The hearing record is replete with testimony of Erb's unhappiness with
Fischer, and Fischer's
dissatisfaction with Erb. Erb testified that on March 1, 1995, which was a month before he was
terminated and three weeks prior to the incident giving rise to Erb's claim of whistleblower
protection, Fischer told him he intended to fire Erb as soon as the Resident Manager went on
maternity leave. T. at 22.
On March 23, 1995, Erb observed Fischer removing Freon gas, an
environmentally controlled
substance, from a faulty air conditioner using, apparently unknowingly, a broken gas evacuator
device. Erb did not advise either Fischer or other management personnel while the gas was
venting
into the atmosphere, but waited until the following day to notify management of Fischer's
mishandling
of the recapture process. T. at 27-31. The venting of Freon was a violation of the CAA, and
could
have subjected Respondent to substantial penalties.
Erb advised the building management staff, and in fact, did contact the
EPA with regard to
the Freon venting. However, the EPA did not pursue any sanctions against Respondent for the
apparently inadvertent venting. Respondent's management staff undertook an independent
investigation, concluded that the venting was inadvertent and took no action against Fischer.
Respondent's General Manager thanked Erb for calling the problem to their attention, and told
him
that he need not worry about any retaliation because it was advantageous to the company to be
advised of possible problems and to deal with them before they became critical.
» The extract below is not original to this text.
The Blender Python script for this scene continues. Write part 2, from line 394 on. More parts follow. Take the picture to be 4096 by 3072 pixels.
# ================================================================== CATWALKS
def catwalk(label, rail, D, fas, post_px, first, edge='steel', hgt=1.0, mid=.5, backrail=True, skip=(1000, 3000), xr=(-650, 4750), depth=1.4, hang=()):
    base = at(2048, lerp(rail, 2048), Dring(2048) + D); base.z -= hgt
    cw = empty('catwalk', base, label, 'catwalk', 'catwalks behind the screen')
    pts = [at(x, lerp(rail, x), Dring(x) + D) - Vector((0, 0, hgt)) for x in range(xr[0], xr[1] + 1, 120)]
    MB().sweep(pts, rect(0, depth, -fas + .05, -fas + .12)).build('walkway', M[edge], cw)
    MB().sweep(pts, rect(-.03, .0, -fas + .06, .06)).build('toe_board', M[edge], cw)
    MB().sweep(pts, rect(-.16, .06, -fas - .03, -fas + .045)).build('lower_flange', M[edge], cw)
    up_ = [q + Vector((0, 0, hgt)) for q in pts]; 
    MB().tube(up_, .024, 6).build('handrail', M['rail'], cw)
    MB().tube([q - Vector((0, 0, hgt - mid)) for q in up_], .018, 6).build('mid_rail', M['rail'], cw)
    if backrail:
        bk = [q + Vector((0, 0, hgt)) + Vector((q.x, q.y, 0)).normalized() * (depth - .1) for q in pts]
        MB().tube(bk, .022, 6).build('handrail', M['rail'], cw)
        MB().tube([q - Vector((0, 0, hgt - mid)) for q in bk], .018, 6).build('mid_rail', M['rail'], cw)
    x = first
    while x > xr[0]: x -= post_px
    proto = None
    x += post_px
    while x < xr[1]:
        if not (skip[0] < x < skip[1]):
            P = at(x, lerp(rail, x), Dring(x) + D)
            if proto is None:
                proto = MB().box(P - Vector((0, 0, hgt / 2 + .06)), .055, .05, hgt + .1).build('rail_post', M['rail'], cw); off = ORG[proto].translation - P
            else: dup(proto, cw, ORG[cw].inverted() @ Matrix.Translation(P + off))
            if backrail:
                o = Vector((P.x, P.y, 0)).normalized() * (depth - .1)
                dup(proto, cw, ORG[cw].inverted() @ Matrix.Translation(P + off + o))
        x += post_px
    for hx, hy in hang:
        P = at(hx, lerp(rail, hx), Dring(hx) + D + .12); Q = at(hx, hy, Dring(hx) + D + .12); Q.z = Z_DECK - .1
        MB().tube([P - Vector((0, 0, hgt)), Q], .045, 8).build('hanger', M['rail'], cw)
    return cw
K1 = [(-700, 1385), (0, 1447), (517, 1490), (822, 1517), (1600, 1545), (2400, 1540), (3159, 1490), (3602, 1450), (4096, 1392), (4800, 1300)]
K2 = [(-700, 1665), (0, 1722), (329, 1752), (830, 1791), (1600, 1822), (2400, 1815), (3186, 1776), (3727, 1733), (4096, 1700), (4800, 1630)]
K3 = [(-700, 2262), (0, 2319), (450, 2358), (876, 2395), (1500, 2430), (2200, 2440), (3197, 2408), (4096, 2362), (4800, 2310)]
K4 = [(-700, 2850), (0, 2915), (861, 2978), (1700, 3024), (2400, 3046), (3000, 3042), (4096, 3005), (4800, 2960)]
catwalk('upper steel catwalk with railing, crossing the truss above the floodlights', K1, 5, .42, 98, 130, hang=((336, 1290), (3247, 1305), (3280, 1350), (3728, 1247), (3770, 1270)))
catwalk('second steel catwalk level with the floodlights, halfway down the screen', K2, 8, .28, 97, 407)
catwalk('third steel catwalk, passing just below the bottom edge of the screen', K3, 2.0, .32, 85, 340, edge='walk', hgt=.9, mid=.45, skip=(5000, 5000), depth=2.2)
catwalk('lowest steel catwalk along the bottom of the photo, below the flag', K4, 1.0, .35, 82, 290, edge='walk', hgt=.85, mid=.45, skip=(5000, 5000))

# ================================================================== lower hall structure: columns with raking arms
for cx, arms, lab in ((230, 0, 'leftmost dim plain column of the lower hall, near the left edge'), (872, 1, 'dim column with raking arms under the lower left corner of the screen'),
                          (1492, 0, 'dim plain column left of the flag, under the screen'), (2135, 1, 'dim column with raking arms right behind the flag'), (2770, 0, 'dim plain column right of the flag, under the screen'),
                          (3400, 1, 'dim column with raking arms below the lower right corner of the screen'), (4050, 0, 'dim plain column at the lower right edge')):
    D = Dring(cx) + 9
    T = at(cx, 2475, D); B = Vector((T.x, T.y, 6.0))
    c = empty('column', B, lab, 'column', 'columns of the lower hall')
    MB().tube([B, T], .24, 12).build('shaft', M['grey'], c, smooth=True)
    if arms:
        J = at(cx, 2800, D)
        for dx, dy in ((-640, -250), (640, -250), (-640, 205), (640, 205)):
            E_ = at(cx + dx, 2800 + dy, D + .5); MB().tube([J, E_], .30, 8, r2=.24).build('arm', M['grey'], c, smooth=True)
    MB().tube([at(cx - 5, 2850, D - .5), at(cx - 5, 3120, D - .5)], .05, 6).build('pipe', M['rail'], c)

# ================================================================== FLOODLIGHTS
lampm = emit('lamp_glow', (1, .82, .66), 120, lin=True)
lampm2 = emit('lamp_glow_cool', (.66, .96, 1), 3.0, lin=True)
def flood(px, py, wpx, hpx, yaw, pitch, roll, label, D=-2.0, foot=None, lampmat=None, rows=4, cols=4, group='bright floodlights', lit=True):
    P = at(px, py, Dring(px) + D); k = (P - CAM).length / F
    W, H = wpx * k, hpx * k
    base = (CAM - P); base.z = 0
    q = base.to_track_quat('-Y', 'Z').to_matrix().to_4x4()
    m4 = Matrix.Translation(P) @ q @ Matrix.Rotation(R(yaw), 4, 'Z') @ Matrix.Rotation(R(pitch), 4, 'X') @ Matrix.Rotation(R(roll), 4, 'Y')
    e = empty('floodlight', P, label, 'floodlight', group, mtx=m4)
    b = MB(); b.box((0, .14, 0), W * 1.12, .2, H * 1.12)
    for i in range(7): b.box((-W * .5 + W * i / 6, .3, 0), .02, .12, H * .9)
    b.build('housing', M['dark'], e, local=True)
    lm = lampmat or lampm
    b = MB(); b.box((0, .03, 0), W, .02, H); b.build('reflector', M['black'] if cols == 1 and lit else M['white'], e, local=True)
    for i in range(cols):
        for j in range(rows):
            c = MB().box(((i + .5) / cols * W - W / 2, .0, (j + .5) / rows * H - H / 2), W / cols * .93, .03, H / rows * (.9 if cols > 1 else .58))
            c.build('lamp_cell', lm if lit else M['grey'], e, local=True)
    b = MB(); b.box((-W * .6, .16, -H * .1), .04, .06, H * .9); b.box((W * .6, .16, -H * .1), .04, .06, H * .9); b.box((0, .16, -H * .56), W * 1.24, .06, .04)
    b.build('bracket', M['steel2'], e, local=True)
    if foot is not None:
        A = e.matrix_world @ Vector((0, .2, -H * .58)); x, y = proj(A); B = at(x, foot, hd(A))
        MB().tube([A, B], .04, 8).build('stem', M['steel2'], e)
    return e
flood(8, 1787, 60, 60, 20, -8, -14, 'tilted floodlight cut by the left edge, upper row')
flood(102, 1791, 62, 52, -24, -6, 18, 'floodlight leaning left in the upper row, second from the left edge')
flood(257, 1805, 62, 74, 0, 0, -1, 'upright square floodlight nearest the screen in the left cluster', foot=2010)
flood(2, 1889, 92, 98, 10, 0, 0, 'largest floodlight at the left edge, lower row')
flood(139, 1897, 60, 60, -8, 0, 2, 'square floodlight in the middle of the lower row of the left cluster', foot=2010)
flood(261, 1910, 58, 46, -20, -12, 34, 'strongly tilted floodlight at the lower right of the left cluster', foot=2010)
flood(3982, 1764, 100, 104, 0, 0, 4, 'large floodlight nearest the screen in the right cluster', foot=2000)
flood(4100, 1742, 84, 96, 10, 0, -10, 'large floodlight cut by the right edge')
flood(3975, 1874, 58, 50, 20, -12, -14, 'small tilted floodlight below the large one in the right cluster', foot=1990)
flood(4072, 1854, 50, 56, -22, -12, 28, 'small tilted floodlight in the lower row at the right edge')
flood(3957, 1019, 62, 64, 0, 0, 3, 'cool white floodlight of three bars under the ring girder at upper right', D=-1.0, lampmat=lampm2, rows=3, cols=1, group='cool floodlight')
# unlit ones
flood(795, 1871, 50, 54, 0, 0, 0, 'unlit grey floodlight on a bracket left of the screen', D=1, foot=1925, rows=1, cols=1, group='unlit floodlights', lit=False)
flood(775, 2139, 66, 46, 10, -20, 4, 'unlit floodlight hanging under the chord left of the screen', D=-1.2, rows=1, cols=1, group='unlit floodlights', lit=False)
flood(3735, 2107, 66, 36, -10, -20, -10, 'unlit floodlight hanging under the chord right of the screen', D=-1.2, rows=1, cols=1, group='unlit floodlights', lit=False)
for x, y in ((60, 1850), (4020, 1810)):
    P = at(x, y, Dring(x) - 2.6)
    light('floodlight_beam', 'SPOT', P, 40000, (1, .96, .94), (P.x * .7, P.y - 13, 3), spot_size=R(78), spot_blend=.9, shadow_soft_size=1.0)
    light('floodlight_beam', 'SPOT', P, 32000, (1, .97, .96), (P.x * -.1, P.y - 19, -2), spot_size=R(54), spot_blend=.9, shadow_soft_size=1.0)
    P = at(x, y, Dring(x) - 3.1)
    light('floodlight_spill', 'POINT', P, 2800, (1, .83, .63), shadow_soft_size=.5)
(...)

T. at 49-50,
171.
Shortly thereafter, the maintenance staff lost personnel and Erb was
given additional duties
as a porter, which he felt were outside of his current job description, but which he had previously
done. Erb went about his job, but was clearly unhappy. T. at 50-51, 173-76. After the first day
of
his newly assigned duties, Erb took two days off. When he returned to work, Fischer advised
him
that he was terminated for insubordination, specifically for not being "a team
player."
T. at 35-36, 50-51, 176.
DISCUSSION
In order to prevail in a whistleblower protection case based upon
circumstantial evidence of
retaliatory intent, a complainant must prove that he was an employee of a covered employer; the
complainant engaged in a protected activity; the complainant thereafter was subjected to an
adverse
action regarding his employment; the respondent knew of the protected activity when it took the
adverse action; and the protected activity was the reason for the adverse action. See Simon v.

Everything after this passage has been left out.